» **Short task**
Output exactly, and only, the lines from the line containing "were 3705x2459 pixels." through the line containing "cF = mixf(blue1, blue2, .5", both included.

[Rows from a 3D scene dataset]
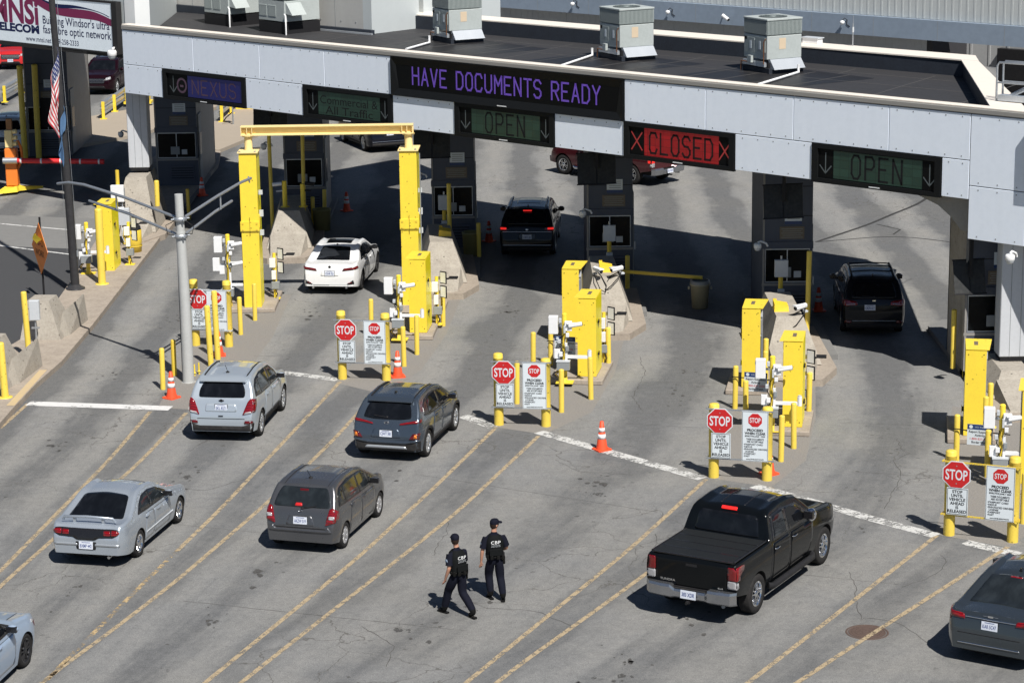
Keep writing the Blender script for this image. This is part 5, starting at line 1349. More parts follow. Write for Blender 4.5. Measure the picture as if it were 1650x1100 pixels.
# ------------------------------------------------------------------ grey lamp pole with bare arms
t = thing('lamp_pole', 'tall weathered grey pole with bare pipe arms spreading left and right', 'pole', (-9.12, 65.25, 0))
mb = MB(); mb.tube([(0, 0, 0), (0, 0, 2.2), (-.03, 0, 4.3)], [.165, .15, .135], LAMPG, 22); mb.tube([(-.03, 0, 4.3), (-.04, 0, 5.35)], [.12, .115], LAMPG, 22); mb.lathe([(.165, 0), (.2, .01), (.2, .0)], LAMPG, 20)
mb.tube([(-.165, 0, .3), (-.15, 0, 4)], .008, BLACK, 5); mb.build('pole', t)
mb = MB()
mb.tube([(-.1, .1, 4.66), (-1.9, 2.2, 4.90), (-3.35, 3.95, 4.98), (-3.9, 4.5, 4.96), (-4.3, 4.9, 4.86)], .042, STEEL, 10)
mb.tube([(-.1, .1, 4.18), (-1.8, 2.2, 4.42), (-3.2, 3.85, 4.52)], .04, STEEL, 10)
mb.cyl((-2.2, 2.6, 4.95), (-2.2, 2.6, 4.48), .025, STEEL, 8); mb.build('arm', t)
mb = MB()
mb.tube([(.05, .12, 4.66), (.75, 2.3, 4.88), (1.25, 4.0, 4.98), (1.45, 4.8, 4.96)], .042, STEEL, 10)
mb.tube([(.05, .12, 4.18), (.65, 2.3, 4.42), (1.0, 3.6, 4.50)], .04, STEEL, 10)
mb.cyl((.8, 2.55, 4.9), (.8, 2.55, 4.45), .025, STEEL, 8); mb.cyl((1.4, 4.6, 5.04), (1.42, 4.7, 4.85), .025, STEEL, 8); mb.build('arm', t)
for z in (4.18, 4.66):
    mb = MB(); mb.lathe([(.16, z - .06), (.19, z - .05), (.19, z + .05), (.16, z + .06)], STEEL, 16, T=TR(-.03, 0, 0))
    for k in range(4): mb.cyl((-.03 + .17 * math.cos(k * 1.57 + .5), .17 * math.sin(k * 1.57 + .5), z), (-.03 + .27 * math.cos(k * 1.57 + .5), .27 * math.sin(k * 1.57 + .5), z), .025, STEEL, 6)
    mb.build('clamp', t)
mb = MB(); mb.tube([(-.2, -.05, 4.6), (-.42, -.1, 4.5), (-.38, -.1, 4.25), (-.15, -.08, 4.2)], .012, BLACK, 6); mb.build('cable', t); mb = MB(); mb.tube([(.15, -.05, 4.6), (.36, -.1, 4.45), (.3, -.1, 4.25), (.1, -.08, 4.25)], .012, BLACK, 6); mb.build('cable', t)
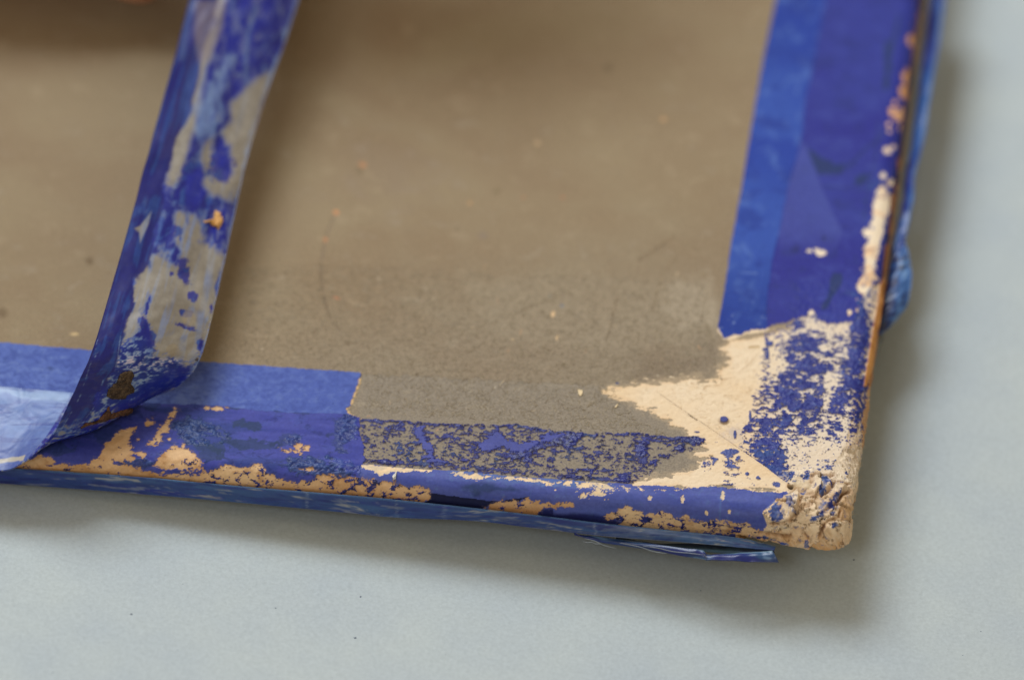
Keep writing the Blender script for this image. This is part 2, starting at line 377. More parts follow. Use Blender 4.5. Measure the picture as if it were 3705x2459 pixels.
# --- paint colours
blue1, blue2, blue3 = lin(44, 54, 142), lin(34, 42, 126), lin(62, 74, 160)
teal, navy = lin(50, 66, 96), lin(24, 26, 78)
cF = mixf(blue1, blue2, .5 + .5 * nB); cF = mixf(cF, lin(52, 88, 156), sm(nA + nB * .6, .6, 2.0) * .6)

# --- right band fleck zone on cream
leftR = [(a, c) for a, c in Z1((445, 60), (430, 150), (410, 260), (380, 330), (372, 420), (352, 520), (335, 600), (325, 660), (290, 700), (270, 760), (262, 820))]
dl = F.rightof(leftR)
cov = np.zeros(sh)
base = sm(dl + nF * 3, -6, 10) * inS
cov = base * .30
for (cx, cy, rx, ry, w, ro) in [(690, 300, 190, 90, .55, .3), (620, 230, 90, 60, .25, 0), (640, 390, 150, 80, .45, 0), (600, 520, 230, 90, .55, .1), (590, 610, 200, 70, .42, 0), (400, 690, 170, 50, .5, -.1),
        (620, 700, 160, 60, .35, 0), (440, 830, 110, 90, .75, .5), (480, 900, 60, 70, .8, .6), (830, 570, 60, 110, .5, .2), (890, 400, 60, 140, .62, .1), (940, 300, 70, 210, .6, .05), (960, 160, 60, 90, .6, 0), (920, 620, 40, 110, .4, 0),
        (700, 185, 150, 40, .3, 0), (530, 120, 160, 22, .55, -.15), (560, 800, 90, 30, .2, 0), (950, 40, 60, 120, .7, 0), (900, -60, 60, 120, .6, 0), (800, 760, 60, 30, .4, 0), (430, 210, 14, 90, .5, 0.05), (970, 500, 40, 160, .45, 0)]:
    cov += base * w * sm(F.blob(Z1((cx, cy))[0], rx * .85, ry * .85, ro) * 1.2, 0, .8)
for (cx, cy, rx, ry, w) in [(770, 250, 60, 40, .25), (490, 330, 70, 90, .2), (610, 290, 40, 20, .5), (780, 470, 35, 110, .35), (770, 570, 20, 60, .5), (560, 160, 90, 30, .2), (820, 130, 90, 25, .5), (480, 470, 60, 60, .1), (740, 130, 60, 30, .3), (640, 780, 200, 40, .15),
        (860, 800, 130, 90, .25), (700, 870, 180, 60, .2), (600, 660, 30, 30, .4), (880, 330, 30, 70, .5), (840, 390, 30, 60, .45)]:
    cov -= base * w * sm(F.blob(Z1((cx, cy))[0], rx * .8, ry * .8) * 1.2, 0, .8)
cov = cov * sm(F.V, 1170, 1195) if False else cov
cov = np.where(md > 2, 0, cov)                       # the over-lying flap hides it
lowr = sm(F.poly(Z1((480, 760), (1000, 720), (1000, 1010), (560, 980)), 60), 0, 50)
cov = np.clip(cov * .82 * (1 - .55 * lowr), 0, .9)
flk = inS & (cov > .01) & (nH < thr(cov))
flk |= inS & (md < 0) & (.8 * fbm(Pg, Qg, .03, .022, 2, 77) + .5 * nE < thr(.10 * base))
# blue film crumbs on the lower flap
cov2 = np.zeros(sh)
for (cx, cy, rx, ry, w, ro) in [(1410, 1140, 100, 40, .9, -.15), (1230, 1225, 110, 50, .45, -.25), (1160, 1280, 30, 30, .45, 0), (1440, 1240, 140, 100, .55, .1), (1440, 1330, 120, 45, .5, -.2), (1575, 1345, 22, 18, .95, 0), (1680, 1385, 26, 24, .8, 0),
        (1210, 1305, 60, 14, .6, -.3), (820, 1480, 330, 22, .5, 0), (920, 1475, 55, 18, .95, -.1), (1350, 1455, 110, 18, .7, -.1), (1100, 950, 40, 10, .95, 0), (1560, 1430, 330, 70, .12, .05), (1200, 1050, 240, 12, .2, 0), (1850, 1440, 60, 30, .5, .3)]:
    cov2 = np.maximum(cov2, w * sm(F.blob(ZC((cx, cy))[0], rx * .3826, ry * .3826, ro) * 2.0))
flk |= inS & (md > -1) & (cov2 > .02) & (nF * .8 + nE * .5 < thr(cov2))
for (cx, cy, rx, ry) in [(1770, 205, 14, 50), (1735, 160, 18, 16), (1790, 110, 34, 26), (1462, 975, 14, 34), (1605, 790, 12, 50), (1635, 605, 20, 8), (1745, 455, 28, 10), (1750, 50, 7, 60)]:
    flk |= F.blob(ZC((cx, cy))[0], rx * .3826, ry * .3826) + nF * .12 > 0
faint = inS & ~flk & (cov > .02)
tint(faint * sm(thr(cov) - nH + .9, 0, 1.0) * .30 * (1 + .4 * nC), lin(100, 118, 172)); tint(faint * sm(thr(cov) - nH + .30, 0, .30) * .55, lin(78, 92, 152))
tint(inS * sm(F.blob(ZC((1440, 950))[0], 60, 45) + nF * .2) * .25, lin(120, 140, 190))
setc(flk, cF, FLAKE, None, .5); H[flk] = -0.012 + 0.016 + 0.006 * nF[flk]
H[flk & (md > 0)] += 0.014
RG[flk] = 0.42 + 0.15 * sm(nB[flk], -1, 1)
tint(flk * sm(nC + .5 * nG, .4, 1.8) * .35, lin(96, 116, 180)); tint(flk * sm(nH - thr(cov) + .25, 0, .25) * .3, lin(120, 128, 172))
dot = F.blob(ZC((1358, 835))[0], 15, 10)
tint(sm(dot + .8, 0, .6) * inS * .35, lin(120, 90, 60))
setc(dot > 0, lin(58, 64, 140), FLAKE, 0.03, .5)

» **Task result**
Keep writing the Blender script for this image. This is part 2, starting at line 377. More parts follow. Use Blender 4.5. Measure the picture as if it were 3705x2459 pixels.
# --- paint colours
blue1, blue2, blue3 = lin(44, 54, 142), lin(34, 42, 126), lin(62, 74, 160)
teal, navy = lin(50, 66, 96), lin(24, 26, 78)
cF = mixf(blue1, blue2, .5 + .5 * nB); cF = mixf(cF, lin(52, 88, 156), sm(nA + nB * .6, .6, 2.0) * .6)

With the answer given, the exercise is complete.